Court of Appeal for Ontario
CITATION: R. v. J.S., 2012 ONCA 271
DATE: 20120426
DOCKET: C52031
Winkler C.J.O., Laskin and Watt JJ.A.
BETWEEN
Her Majesty the Queen
Respondent
and
J. S.
Appellant
Julie Santarossa and Brian Snell, for the appellant
Susan Ficek, for the respondent
Heard and released orally: April 4, 2012
On appeal from the conviction entered on June 19, 2009 by Justice Terrence A. Platana of the Superior Court of Justice, sitting with a jury.
ENDORSEMENT
[1] A jury found the appellant guilty of a single count of sexual assault. He appeals his conviction on two grounds. We would give effect to neither.
The First Ground: The Instructions on Reasonable Doubt
[2] The first ground of appeal alleges error in the trial judge’s instructions on reasonable doubt. To be more specific, the appellant says that, towards the conclusion of his final instructions, the trial judge combined an improper definition of reasonable doubt with a reference to a “timid” juror and to “morality-laden” language frequently criticized by appellate courts.
[3] The instructions to which objection is taken were given towards the end of the charge, the trial judge said:
Let me repeat what I said to you earlier about reasonable doubt. If you feel sure of the guilt of the accused, if it satisfies your mind and satisfies your conscience as a juror, then you can act upon that aspect of reasonable doubt. It has to be based on the evidence and not something that you simply conjure up because you are too timid to make a decision in this case and it has to be of course in relation to one of the essential elements.
[4] Short-form instructions on the standard of proof are, at best, problematic, all the more so when given at or near the conclusion of a jury charge. If a trial judge considers it appropriate to return to the subjects of the onus and standard of proof, and the meaning to be assigned to the phrase “proof beyond a reasonable doubt” as final instructions draw to their close, those instructions ought follow the Lifchus[^1] model, not some incomplete paraphrase of it.
[5] Despite the incompleteness of the excerpted parts of the final instructions on the standard of proof and the references to “timid” jurors and what is characterized as “morality-laden” language, we would not give effect to this ground of appeal.
[6] On their own, the references to timidity and to conscience are not fatal. They should not have been said, but their mere iteration is not a sufficient basis on which we should interfere.

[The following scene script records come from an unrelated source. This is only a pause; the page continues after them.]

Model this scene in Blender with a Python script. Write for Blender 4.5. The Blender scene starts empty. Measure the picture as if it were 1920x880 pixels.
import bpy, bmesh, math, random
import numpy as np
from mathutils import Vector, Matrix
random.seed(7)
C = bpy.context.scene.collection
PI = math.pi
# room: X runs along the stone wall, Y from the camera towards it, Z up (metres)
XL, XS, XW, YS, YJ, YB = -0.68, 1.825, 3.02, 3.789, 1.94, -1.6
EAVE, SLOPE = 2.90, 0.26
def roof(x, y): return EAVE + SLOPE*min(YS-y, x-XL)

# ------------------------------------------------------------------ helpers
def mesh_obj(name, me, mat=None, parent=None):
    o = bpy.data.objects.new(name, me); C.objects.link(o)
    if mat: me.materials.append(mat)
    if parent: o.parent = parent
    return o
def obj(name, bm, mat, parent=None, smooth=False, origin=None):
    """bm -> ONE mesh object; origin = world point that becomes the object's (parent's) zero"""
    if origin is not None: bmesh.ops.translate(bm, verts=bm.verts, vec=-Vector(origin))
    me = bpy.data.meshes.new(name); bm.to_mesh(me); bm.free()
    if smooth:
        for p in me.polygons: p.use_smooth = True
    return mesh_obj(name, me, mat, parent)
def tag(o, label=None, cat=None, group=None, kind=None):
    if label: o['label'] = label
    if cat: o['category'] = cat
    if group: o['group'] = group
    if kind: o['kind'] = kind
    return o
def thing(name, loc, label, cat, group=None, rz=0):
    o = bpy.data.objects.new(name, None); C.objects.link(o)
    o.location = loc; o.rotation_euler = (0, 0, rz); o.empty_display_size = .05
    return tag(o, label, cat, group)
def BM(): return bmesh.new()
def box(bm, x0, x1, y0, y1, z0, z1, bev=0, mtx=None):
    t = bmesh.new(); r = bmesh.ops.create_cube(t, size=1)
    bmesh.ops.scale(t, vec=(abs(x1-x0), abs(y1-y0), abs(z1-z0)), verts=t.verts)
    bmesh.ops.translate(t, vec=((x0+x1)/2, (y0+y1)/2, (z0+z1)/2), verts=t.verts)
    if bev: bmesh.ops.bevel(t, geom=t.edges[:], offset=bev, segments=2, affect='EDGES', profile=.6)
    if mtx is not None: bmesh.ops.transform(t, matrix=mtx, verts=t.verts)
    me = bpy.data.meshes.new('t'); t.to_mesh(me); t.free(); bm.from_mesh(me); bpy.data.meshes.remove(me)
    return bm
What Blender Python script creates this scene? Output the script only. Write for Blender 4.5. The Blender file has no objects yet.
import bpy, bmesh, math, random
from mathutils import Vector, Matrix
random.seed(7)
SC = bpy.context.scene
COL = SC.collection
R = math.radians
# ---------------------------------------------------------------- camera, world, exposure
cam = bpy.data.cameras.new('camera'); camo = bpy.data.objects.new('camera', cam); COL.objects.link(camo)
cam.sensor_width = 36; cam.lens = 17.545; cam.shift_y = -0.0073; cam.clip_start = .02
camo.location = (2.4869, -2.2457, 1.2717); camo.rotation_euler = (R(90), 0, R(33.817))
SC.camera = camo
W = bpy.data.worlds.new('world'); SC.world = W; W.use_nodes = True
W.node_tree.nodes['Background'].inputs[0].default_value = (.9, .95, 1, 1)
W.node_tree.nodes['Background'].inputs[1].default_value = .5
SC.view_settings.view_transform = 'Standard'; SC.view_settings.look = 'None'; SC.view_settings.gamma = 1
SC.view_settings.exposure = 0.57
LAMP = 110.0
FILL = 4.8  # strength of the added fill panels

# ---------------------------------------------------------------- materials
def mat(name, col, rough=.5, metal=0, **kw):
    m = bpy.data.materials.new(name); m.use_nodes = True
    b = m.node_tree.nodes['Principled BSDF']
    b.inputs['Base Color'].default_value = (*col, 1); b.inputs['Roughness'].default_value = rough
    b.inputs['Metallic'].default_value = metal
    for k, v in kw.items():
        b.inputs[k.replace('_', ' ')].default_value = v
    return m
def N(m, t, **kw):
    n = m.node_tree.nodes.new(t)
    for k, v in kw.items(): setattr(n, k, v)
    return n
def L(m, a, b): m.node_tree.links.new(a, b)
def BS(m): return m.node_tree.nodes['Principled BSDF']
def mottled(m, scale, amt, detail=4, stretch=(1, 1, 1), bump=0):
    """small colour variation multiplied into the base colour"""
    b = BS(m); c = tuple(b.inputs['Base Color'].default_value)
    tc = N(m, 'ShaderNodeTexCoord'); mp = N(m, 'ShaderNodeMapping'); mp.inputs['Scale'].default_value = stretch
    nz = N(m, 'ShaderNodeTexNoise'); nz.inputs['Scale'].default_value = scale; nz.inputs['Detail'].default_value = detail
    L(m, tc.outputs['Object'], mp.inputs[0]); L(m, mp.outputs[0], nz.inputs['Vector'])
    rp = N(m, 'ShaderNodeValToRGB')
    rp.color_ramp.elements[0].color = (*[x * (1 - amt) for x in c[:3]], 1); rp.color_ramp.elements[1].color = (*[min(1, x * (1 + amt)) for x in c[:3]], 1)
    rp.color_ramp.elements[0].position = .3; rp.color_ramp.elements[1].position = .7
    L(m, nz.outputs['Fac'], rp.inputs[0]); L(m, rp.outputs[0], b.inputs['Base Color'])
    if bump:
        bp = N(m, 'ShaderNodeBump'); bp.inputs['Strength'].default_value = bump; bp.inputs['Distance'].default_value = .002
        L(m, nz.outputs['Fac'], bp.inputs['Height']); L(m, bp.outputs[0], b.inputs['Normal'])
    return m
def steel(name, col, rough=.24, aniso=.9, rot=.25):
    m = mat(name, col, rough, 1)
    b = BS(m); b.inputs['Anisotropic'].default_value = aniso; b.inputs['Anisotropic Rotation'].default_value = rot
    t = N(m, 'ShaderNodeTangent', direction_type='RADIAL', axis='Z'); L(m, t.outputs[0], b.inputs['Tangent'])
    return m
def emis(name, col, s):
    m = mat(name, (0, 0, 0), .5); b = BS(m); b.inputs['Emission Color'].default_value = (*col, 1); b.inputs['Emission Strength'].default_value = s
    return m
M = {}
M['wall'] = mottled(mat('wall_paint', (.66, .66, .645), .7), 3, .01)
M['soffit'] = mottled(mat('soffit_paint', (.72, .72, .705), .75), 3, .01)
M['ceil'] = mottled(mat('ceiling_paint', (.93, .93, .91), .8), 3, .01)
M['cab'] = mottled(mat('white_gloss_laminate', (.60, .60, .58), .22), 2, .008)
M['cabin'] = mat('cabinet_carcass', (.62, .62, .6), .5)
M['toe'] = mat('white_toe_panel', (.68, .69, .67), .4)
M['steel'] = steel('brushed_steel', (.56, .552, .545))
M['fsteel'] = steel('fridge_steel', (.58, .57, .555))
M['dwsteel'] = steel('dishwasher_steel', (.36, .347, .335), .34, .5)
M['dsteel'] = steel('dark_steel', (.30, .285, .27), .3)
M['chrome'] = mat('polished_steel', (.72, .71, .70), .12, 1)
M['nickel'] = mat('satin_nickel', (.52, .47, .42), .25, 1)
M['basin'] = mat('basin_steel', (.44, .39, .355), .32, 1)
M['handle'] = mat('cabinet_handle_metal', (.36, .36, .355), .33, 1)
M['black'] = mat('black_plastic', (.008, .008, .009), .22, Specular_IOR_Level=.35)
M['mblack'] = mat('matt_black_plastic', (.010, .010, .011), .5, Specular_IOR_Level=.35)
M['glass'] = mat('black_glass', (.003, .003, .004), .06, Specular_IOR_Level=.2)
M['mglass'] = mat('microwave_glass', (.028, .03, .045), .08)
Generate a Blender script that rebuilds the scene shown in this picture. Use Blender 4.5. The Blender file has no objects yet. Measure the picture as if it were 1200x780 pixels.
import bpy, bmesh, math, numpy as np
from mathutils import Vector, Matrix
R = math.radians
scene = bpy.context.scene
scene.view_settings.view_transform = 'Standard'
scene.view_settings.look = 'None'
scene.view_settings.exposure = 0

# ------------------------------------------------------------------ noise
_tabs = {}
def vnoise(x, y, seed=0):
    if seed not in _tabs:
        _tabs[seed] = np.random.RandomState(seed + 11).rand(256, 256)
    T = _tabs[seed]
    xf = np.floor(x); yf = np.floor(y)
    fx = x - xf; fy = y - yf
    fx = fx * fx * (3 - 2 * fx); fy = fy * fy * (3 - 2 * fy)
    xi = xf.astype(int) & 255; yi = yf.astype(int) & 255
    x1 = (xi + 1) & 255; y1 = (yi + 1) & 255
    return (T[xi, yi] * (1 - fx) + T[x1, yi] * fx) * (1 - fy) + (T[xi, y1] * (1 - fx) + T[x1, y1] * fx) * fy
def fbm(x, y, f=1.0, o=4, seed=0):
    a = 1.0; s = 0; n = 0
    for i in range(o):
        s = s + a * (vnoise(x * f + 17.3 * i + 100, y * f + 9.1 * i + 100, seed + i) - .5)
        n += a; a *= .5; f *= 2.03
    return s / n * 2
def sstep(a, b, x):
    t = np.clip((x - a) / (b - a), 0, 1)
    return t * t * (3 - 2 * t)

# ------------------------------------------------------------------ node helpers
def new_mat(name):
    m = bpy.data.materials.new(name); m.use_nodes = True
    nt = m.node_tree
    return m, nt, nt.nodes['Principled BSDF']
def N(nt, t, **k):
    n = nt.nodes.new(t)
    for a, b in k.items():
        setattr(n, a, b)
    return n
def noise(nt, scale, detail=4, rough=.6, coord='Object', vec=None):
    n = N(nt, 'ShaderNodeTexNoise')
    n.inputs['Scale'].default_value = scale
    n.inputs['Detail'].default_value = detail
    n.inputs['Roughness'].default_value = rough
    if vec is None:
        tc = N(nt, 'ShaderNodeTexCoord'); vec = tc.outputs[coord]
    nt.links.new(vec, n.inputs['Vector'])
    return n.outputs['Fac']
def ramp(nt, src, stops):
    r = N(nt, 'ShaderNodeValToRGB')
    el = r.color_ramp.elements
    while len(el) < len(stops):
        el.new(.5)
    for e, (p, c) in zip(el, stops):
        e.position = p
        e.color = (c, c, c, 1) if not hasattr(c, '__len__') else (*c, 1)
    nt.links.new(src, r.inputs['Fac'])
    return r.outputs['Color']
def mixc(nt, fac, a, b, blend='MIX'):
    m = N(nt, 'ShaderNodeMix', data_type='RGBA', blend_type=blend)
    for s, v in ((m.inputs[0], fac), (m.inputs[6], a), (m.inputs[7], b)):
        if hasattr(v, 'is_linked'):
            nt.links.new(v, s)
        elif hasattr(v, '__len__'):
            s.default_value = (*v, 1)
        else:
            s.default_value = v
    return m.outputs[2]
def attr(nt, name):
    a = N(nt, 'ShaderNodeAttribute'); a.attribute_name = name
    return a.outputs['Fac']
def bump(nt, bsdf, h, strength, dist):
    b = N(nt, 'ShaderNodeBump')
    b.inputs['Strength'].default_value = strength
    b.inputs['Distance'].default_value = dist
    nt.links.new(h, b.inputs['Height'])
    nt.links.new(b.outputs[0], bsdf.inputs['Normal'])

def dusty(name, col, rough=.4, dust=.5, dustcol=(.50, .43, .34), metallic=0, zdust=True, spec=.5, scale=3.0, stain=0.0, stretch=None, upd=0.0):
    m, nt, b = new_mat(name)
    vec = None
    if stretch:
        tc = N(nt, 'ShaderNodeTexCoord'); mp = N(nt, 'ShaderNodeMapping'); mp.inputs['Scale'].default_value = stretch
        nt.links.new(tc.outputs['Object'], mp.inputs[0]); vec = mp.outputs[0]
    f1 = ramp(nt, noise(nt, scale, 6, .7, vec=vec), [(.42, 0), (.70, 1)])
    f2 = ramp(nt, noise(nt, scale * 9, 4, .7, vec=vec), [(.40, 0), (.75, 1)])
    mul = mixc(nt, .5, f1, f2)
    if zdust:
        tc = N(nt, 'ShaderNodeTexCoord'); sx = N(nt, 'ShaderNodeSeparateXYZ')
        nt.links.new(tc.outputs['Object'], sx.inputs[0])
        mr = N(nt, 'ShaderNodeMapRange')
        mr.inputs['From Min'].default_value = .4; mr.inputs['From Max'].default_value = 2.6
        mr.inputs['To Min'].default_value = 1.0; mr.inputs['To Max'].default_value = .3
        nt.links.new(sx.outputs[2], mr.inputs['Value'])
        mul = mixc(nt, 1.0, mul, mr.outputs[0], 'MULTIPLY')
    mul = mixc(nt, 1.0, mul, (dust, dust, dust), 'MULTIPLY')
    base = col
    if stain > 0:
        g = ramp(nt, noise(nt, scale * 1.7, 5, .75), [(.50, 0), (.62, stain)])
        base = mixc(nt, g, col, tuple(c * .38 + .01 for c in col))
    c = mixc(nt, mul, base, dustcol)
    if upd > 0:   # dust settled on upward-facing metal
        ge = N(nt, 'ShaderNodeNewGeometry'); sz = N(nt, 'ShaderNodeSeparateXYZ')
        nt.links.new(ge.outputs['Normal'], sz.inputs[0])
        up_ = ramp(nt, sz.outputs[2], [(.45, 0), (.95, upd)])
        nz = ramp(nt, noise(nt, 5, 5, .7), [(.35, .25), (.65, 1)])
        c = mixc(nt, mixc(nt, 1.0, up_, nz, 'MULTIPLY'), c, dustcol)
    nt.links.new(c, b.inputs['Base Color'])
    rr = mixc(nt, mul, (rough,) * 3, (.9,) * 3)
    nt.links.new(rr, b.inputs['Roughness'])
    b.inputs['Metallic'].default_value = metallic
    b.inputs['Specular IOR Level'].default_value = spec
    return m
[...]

[7] The appellant also contends that the jurors were not properly instructed on the onus and standard of proof, including the meaning to be assigned to proof beyond a reasonable doubt,[^2] in preliminary instructions at the beginning of the trial, and again in the charge.
[8] As we are required to do, we have considered the instructions on the onus and standard of proof as a whole, and have concluded that, despite the impugned passages, there is no reasonable likelihood that the jurors would have been under any misapprehension of the standard of proof required to find the appellant guilty of the offence charged.
[9] The earlier instructions, given twice, were fully compliant with Lifchus. They explained the meaning to be assigned to proof beyond a reasonable doubt, including its equivalence with being sure about guilt. As Lifchus points out, the reference to “feeling sure” as a basis for conviction, is problematic only where the standard of proof is otherwise unexplained. That is not this case.
The Second Ground: Jury Vetting
[10] The second ground of appeal concerns the integrity of the jury selection process.
[11] Shortly before jury selection began, Crown counsel at trial provided defence counsel with an annotated list of jurors from which the jury was to be selected. The additional information provided was more extensive than simply the criminal records of the prospective jurors. During the selection process, neither party used up all their peremptory challenges.
[12] The argument advanced here is that we should distinguish this case from our earlier authorities because of the more extensive and intrusive information obtained about prospective jurors, the lateness of its disclosure to defence counsel, and the failure of the prosecutor to correct some of the trial judge’s comments about the lack of knowledge of jurors’ background in his opening instructions about the selection process.
[13] We would not give effect to this ground of appeal.
[14] In this case, the appellant’s trial counsel was supplied with the same material as the prosecutor. Apprised of this information, trial counsel for the appellant chose not to use it in jury selection. We are not prepared to say that the differences in the nature and extent of information obtained, the time of its disclosure, or the discrepancy between what the judge told the jury in opening and the reality of which the trial judge was likely unaware, caused the appellant any miscarriage of justice.
[15] The appeal is dismissed.
“Winkler C.J.O.”
“John Laskin J.A.”
“David Watt J.A.”
[^1]: R. v. Lifchus, 1997 CanLII 319 (SCC), [1997] 3 S.C.R. 320.
[^2]: The principal complaint, that the trial judge erred by failing to instruct the jury expressly that proof beyond a reasonable doubt is much closer to absolute certainty than to balance of probabilities, has already been rejected by this court in R. v. Zebedee (2006), 2006 CanLII 22099 (ON CA), 211 C.C.C. (3d) 199.